Buradan şunu çıkarıyoruz biz: Memduh Şevket Esendal, usta bir diyalog kurucusu. Döneminde kaleme aldığı tiyatro oyunları, eğer keşfedilip bu yönde bir alan açılabilseydi döneminde, hiç kuşkum yok, MŞE’yi bugün önemli oyun yazarlarımız arasında anıyor olacaktık.

Yine öyküde ayrıntıların yerleştirilişinde, öyküde anlamlandırmanın özellikle yaydırılıp tümüne yerleştirilmesine, ama bu doğrultuda hiç acele edilmeksizin bunun ardı ardına ötelenip okuma eyleminin noktalanışıyla tamamlanışına bırakılması da öykülemede ustalığını gösteriyor yazarın.

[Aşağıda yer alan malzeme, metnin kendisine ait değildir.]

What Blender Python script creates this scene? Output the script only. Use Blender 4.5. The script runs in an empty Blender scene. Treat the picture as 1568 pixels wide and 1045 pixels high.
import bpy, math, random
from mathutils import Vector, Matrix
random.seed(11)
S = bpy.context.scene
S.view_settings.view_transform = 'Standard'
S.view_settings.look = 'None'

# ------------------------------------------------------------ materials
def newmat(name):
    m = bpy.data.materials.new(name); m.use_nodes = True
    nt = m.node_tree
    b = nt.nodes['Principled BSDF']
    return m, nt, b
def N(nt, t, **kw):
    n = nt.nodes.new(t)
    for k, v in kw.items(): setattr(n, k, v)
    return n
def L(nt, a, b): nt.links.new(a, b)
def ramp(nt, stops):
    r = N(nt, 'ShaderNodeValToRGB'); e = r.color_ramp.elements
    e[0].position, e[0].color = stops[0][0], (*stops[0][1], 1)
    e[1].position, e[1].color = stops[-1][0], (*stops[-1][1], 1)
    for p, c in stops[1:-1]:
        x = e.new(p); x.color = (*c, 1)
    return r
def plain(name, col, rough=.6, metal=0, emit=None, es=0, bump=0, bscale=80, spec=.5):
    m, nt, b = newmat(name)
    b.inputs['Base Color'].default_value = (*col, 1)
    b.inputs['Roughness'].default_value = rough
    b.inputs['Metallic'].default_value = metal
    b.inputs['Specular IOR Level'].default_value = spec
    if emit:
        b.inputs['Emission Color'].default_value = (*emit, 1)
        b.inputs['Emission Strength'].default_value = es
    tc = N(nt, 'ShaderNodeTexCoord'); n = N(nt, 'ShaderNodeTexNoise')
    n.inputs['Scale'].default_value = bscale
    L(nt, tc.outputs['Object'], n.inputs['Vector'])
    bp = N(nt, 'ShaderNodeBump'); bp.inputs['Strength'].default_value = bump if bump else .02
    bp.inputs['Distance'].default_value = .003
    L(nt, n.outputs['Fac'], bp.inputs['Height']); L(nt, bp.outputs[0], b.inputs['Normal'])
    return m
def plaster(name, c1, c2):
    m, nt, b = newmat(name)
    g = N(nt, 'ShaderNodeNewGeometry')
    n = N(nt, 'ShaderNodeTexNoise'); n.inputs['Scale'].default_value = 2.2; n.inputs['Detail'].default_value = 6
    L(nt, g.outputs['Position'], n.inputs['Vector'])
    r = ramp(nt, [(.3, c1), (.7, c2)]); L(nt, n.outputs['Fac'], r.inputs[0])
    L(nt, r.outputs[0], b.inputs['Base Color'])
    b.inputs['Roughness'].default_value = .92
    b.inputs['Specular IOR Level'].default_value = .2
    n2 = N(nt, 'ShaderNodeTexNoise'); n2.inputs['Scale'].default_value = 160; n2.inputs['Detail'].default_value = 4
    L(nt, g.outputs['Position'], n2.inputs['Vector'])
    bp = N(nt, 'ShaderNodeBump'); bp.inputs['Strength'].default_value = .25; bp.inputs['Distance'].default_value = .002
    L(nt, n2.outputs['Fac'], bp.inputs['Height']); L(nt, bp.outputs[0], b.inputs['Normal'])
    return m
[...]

Sonra yan anlam ağları kadar artalan sıkılaması gibi öyküye tokluk kazandıracak öğelerin birer anlatı tekniği bağlamında kullanılışına uzanan, böylelikle öykünün anlatı zemini üzerinde yükselişini dikkate alan tutumun da bir hüner olduğunun altını çizebiliriz.

Böyle olduğunda kaleme alındığı tarih her ne olursa olsun, öykülerde okunurluğa süreğenlik kazandırıyor, böylelikle de okunduğu her dönemde kendi gerçekliği yönünde yaygın ilgi uyandırmayı başarıyor MŞE öyküleri.

Anadolu Meşe’si Memduh Şevket Esendal, okur kolayca fark edemese de öyküde tazeliğini her dem koruyor sonuçta bir biçimde.